Bin ich frei, wenn ich NICHT muss?

04.01.2023 / Oliver Wittwer / PDF

GesellschaftUnterscheidungsvermögenÄngste

Wer kennt nicht Aussagen wie "Ich MUSS gar nichts", "Ich MUSS nicht ...", oft als Reaktion auf einen gutgemeinten Rat, eine Belehrung oder auch einfach auf eine andere Aussage? Und wer von uns hat das nicht auch schon selber einmal gesagt? * 

Obwohl diese Aussagen wahr sind, und jeder Mensch das Recht hat, sie auszusprechen, steckt dahinter oft etwas anderes, als es unser Verstand den Worten nach versteht. "Ich muss nicht" im gängigen Sprachgebrauch bedeutet, dass ich nicht gezwungen bin, etwas zu tun. 

Doch lies und fühle einmal zwischen den Zeilen. Spüre die Energie, die hinter den Worten steckt. Nimm bewusst den Menschen wahr, und was der Beweggrund seiner Worte und Handlungen ist. Fühlst du die Energie der starken Abgrenzung und des radikalen Zurückweisens in seinen Worten? 

Jetzt nimm einmal die Worte auseinander: "Ich muss" und "nicht ...". Welche Bedeutung verbirgt sich dahinter? Ja, so betrachtet bedeutet es, dass ich mich gezwungen fühle, dieses oder jenes NICHT zu tun. Ich MUSS ES "nicht tun". Ich DARF es NICHT tun. Ich erlaube mir nicht, frei zu entscheiden, ob ich es tun möchte oder nicht. Denn ich auferlege mir SELBER den Zwang, es nicht tun zu dürfen. Denn ich glaube, das GEGENTEIL tun zu MÜSSEN. 

In Begegnungen mit oder beim Beobachten von Menschen ist mir dieser Mechanismus immer mal wieder aufgefallen. Ich habe beobachtet, dass Menschen, die sich auf diese Weise so stark genötigt fühlen, sich abgrenzen zu müssen, nicht mehr in der Lage sind, frei zu entscheiden. Es scheint, dass in ihnen eine so starke Angst wirkt, sie würden sich unterordnen, ihr Wille würde vergewaltigt werden, usw., wenn sie die Ansicht oder den Rat des Anderen stehe lassen, darüber nachdenken oder ihn gar annehmen würden. 

Indem sie sich so stark "abgrenzen", sind sie NICHT FREI, sondern sie sind gewzungen, das Gegenteil zu tun. Also das Gegentil von frei sein oder frei und souverän entscheiden können. 

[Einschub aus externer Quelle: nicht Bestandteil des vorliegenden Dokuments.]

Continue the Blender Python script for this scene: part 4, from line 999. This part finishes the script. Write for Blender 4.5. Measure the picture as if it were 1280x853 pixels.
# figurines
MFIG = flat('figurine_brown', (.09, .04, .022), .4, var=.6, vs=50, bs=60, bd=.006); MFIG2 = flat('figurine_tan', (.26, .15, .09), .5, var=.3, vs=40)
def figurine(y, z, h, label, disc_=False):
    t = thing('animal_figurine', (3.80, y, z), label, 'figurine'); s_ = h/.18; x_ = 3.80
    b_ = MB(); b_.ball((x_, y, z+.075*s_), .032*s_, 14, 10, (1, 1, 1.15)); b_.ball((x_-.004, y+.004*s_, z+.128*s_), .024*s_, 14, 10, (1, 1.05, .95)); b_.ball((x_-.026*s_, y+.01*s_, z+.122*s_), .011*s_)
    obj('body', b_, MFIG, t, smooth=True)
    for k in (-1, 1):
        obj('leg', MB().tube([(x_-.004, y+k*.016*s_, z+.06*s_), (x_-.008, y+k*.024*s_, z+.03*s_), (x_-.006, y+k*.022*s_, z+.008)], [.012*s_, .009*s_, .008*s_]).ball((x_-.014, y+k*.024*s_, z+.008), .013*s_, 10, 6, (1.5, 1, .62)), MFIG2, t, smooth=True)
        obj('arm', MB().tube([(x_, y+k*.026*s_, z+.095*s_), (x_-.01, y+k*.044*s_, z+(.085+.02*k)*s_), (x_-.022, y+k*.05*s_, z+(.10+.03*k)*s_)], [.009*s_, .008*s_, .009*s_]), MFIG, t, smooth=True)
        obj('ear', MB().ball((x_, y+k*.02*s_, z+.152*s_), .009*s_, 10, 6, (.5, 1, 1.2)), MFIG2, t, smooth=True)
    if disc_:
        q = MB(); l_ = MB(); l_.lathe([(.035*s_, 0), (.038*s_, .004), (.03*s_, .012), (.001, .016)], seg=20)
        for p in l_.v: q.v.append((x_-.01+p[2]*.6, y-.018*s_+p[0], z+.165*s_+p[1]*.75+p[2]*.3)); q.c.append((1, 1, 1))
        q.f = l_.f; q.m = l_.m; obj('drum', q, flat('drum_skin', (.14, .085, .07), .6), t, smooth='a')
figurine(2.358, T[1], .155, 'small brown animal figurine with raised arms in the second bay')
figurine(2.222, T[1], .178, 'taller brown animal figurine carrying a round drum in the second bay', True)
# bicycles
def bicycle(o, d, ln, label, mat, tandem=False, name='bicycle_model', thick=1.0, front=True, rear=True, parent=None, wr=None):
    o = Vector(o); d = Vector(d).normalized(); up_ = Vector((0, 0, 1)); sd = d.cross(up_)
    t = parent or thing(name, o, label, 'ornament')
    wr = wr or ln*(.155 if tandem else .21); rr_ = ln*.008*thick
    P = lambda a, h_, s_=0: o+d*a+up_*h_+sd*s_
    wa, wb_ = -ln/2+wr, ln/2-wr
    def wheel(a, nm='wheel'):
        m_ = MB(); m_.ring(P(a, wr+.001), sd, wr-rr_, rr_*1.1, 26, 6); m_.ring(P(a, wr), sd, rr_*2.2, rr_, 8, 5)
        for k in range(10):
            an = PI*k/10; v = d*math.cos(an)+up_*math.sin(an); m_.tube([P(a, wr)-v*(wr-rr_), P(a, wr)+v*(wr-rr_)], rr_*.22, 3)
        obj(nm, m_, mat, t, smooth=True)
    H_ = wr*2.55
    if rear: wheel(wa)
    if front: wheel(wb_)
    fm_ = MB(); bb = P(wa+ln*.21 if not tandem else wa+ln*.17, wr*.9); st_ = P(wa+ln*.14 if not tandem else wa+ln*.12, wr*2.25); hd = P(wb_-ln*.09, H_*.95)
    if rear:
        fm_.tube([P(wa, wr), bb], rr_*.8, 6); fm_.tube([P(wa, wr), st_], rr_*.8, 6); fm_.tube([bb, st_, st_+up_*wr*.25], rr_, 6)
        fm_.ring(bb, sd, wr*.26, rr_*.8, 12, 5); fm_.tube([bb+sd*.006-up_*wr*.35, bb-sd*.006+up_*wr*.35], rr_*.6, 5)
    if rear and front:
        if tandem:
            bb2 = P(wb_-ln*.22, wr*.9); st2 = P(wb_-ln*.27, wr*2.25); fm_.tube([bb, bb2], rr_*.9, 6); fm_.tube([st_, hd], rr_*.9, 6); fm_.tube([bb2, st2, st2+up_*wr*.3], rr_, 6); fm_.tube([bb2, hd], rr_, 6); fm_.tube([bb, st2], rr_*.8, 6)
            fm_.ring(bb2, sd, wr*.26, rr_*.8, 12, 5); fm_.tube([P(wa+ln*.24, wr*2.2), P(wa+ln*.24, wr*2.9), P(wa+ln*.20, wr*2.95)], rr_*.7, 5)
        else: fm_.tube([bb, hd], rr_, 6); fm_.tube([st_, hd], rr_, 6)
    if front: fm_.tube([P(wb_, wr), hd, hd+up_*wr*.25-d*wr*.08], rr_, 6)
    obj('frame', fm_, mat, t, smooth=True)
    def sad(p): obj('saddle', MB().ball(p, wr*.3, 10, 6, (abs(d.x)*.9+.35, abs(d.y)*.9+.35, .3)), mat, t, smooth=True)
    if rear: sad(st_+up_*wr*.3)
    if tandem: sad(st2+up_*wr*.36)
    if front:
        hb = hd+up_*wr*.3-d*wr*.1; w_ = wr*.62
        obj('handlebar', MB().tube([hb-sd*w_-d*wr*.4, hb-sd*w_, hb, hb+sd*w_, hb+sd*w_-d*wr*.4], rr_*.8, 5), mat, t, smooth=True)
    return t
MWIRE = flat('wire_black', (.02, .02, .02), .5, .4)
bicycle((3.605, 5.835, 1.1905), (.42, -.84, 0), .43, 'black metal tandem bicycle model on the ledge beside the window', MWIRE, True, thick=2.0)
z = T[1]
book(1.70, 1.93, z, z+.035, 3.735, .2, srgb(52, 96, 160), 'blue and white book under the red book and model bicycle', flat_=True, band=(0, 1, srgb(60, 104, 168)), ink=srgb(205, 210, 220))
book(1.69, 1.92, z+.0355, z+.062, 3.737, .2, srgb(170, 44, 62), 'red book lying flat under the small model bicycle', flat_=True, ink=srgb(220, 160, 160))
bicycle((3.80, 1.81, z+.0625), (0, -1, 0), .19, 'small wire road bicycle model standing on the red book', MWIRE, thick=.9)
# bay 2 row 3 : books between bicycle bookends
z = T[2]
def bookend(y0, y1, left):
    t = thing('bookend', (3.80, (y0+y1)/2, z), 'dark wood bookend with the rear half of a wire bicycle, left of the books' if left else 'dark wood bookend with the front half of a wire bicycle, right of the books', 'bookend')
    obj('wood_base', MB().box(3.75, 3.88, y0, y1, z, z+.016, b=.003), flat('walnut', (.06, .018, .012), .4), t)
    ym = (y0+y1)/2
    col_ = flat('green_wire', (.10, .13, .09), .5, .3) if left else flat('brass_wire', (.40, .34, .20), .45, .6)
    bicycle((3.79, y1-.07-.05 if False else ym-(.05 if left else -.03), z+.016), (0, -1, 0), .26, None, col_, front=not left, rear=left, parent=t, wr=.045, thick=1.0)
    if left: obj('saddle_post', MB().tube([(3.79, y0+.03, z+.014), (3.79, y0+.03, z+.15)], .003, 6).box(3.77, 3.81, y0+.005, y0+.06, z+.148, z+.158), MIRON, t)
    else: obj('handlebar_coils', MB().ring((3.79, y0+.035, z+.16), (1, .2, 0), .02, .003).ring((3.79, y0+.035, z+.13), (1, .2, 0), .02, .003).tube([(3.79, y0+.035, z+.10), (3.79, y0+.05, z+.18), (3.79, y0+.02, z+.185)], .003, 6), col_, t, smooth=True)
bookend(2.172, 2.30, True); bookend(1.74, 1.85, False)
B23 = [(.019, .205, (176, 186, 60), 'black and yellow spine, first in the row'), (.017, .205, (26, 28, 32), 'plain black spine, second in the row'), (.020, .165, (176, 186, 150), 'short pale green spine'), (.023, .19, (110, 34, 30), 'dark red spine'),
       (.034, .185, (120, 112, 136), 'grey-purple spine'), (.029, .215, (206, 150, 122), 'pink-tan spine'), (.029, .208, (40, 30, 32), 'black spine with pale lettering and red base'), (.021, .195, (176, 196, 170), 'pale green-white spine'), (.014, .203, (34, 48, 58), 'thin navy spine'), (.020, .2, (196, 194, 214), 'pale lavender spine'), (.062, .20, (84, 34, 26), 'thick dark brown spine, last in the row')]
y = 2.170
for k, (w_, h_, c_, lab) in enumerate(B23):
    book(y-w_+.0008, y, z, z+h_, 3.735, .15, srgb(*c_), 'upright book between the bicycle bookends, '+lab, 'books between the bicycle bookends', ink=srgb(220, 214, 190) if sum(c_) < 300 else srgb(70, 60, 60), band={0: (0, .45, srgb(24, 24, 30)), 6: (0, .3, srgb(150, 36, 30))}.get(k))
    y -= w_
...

Der Kern dieser Angst scheint meines Erachtens darin zu liegen, dass diese Menschen stark traumatisiert sind durch elterliche oder gesellschaftliche Autorität, und sie sich in ihrem Leben lange Zeit angepasst und untergeordnet hatten. Nun wollen sie sich davon befreien. Doch das "Programm" im Unterbewusstsein besitzt leider immer noch die volle Wirkung, einfach umgepolt. 

Wenn wir erkennen, dass die Worte des anderen einfach eine Ansicht, ein Wunsch, eine Erwartung eines anderen Menschen sind, und wir als freie Wesen ihm dies zugestehen können, aber genau so uns selber: Er darf denken, glauben und erwarten, was er will. Und genauso darf ich mir erlauben zu denken und zu glauben, was ich will. Dann sind ein Rat oder eine Belehrung eines anderen Menschens einfach ein Angebot für mich. Ob ich etwas damit mache oder nicht, darf ich dann selber frei entscheiden. 

Erlaube ich mir, das so zu sehen und zu fühlen, dann haben andere Menschen keine Macht mehr über mich. Denn dann erlaube ich mir, für mich das anzunehmen oder zu tun, was ich von innen, aus mir selbst heraus, will. Nicht mehr das, was andere von mir erwarten. Und auch nicht mehr das Gegenteil. 

* Hinweis zu diesem Text: Hinter den Ausführungen in diesem Text stehen ein jahrelanger Prozess der Auseinandersetzung mit einem einigermassen nahestehenden Menschen. Lange haben uns dieses Muster zugesetzt, aufgerieben und uns mit uns selber konfrontiert. Die Erkenntnisse in diesen Text bergen einen wesentlichen Schlüssel zur Erlangung der eigenen mentalen Freiheit. Gelingt es, diese Erkenntnisse zu reflektieren, zu fühlen und umzusetzen, werden sie uns massgeblich transformieren und uns einen grossen Sprung in unsere mentale Freiheit ermöglichen.